Hoy, martes, soy un personaje. Un personaje que vuela sin compromisos y con muy pocas preocupaciones. Alguien que piensa en el placer y el aprendizaje. Alguien que piensa en la inmensidad, en la tierra, en el alcance de la vista. En el horizonte o el porvenir, que por alguna razón siempre terminan difusos, en una fuga de luz. Debe ser porque me desperté temprano.

Ahora pienso o trato de pensar en la nada y en la poesía, o en el poder del lenguaje: danza, pintura, narración, elementos esenciales para la ingeniería, por ejemplo. Notas sueltas que delinean una sensación vaga, la de contemplar y sobrevivirte a ti mismo en los no-lugares. La de disfrutar el silencio. Por ejemplo, miro el improbable color del otoño que se marcha y desconocía de la misma forma en la que lo estoy viendo. Y eso me distrae y es inevitable no dejarme llevar por el ritmo que marca lo que me pasa por enfrente y reta al tiempo porque mezcla pasado, presente y futuro en segundos entrelazados.

Viajar te hace recordar y pone a prueba tu inventiva, por lo general sin que te des cuenta. Te permite leer y descansar y estar contigo mismo y también, cuando miras ciudades y autopistas y aeropuertos, te puede enfrentar a las paredes de la macropolítica, que han sido creadas por el inescrutable tamaño del pensamiento humano y sus ideas de justicia y libertad. Poco importa que a partir de esas ideas se generen atrocidades y canalladas.

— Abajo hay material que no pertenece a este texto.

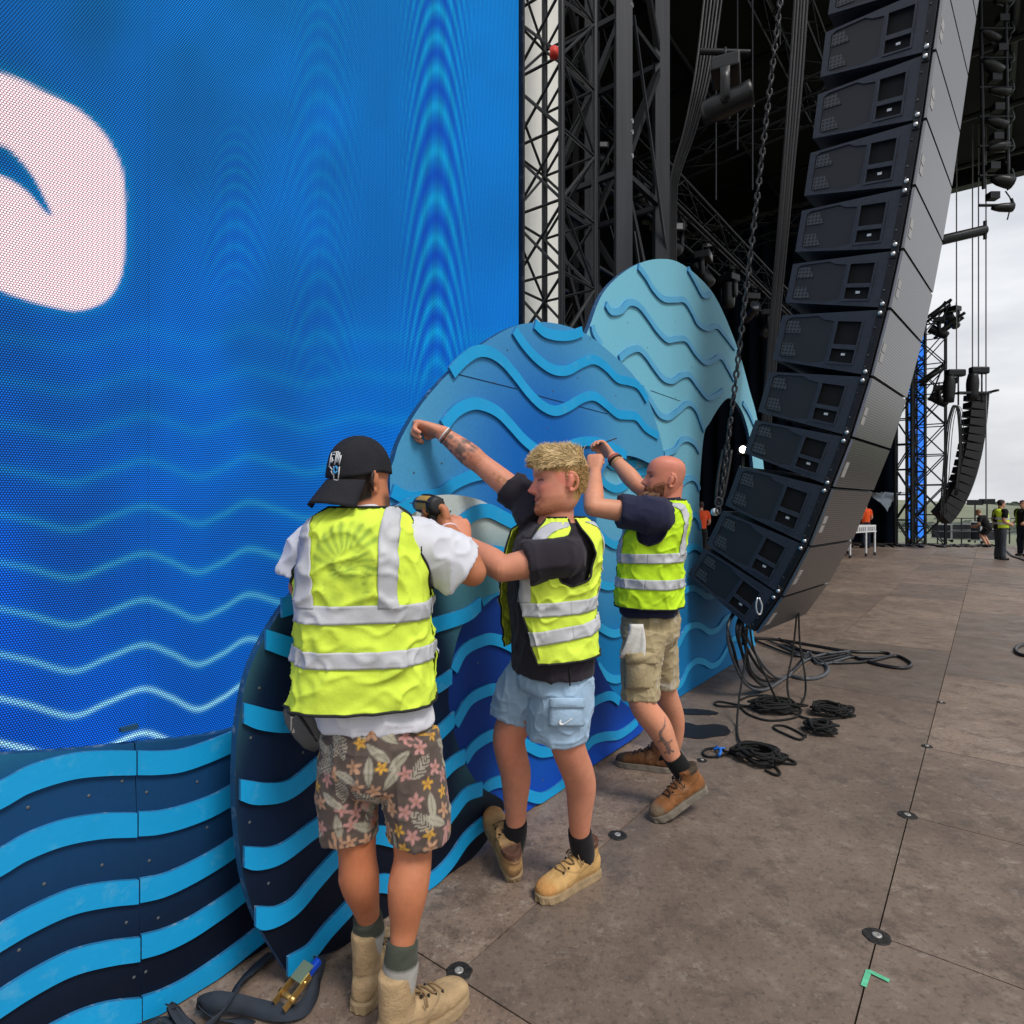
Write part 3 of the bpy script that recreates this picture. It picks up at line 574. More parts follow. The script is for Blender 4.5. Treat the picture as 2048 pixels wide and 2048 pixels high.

Si te concentras en el azul del cielo o en la extensión del territorio debajo del maravilloso aparato que te permite volar, comienzas a viajar hacia adentro sabiendo que al igual que como ocurre en eso que tomamos como realidad pura, lo más peligroso es el aterrizaje.

Es muy probable que te preguntes, por ejemplo, qué hace una mujer exótica, una mujer que brilla, sencilla y distinta y por eso superficialmente hermosa, siendo “Hermana de Jesucristo” y no aeromoza, futbolista, policía aeroportuaria, periodista, modelo o bailarina de Las Vegas. ¿Quién decide ser fisicoculturista o por qué razón? ¿Está feliz con su vida esta otra mujer que no para de comer chucherías a mi lado? ¿Cómo hemos llegado a construir todo esto que se mueve o hace que nos movamos? ¿Cuáles decisiones que tomamos nos definen y por qué; es solo porque comienzan a hacernos diferentes, más amplios o pequeños, más estáticos, menos comunes, menos conformes? ¿Un premio por sí solo es capaz de hacerte hace crecer? ¿Un viaje te pone en otro lugar?

La amplitud del conocimiento tiene poco que ver con las fronteras del periodismo diario, aunque no necesariamente deban ser enemigas, de eso estoy seguro, y esto puede no estar atado de forma estricta a la entrega de los Premios Latin Grammy 2012, donde estoy nominado junto a mi amigo venezolano Ulises Hadjis y donde haré una cobertura especial para Últimas Noticias, pero viene a ser, en efecto, la primera parte de esa historia que comienza con lo que ocurre antes y durante el desplazamiento, el punto cero de la bitácora de un viaje en el que partí pensando, con una mano en el bolsillo, sobre ese justo vacío que está por llenarse, como una nueva impresión genuina, como el descubrimiento, como esas posibilidades que por primarias o esenciales, no son menos asombrosas, como lo que imagino que puede dibujar mi hija de cuatro años en su cabeza, con sus creyones de cera rotos sobre una hoja en blanco.